Derek Lo, an alum of this year’s Forbes 30 Under 30 Healthcare list, founded Medallion in 2020 with the mission of reducing healthcare’s overhead spend on administration by automating the manual components of the credentialing and continuing education process. Medallion’s platform enables healthcare organizations to get their providers licensed in new states, renew their existing licenses, track provider progress toward continuing education completion, enroll with insurance plans and verify a provider’s credentials.
The San Francisco-based startup sells its software to digital health companies, health systems, provider groups and payers. It now has more than 200 customers, ranging from smaller organizations with 5-10 employees to organizations with more than 1,000 employees. Medallion will also work with independent physician practices as long as they have five or more providers, Lo said.

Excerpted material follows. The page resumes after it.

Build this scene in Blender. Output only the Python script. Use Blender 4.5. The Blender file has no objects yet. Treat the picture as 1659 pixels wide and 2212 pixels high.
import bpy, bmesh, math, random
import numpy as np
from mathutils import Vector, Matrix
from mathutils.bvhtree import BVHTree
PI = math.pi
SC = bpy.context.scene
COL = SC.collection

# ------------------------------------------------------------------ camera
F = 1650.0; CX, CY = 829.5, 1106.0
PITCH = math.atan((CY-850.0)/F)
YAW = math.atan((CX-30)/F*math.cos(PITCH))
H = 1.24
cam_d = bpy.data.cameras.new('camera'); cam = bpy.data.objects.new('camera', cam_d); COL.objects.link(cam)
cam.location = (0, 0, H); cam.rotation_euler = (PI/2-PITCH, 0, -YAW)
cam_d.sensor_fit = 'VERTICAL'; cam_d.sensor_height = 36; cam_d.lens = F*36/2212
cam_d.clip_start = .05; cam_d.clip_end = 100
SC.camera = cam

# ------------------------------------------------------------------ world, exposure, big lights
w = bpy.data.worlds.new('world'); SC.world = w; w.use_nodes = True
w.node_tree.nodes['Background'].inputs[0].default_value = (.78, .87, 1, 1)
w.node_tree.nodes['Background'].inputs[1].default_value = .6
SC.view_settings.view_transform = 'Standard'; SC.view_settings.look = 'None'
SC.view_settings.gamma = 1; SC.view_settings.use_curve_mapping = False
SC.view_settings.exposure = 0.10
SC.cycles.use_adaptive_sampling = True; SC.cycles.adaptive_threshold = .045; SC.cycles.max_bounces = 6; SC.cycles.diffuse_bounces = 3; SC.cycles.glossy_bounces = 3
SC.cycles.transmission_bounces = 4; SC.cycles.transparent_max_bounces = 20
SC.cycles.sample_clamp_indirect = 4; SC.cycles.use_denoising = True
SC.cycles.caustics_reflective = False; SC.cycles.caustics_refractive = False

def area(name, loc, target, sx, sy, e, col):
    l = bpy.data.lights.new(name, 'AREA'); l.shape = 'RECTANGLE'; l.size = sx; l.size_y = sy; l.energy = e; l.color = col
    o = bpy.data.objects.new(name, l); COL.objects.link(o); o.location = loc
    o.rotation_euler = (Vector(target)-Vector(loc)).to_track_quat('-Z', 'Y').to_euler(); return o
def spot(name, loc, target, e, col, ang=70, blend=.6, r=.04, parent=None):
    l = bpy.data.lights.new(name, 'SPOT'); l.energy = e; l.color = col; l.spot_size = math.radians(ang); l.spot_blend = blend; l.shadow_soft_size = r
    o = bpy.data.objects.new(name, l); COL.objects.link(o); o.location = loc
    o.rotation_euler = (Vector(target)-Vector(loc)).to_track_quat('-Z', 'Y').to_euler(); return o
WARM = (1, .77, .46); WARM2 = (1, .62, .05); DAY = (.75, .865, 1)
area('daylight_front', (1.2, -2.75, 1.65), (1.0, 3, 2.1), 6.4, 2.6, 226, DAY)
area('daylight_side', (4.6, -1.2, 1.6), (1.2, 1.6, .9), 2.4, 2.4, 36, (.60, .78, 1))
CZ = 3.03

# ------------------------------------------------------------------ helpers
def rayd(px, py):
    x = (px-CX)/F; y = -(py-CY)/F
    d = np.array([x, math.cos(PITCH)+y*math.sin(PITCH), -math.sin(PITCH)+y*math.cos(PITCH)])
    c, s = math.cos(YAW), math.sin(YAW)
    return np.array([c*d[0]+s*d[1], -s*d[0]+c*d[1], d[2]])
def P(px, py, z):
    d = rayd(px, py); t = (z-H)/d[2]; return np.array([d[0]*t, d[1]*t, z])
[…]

Without automation software, organizations must manually track their providers’ license renewal dates, as well as the states in which applications are pending. They also must manage all back-and forth communication with providers and state boards, which can add hours onto staff’s work schedules and cause burnout.
“Medallion eliminates all of this work for our customers and manages the entire process end-to-end, even the communication with the state board and the provider,” Lo said. “It’s a very similar process for payer enrollments, too.”
Like any SaaS company, Medallion sells its technology with a platform fee. It also offers additional bundles for licensing, payer enrollment and credentialing. Some of the customers using Medallion’s platform include Headspace Health, Oak Street Health, Carbon Health, MedExpress, hims, Tia and Longevity Health Plan of Florida.
The startup’s competitors include symplr, Availity and MedTrainer. Lo declared that Medallion is different from these companies because no other platform is comprehensive enough to offer an all-in-one platform — his company’s software can manage everything from licensing and continuing education to credentialing and payer enrollment.
Medallion’s funding round comes amid rapid growth — just six months after its Series B and twelve months after its Series A. The company has also nearly doubled its employee count to 150 since its Series B.
The new funding will be used to “double down” on Medallion’s efforts to expand the diversity of its customer base, as digital health companies currently comprise the majority. The company is looking to bring on more health system and payer customers, according to Lo. He said the money will also be used to accelerate product development and expand its strategic partnerships.
The Series C funding takes Medallion’s post-money valuation to $350 million, up from $200 million after the last round.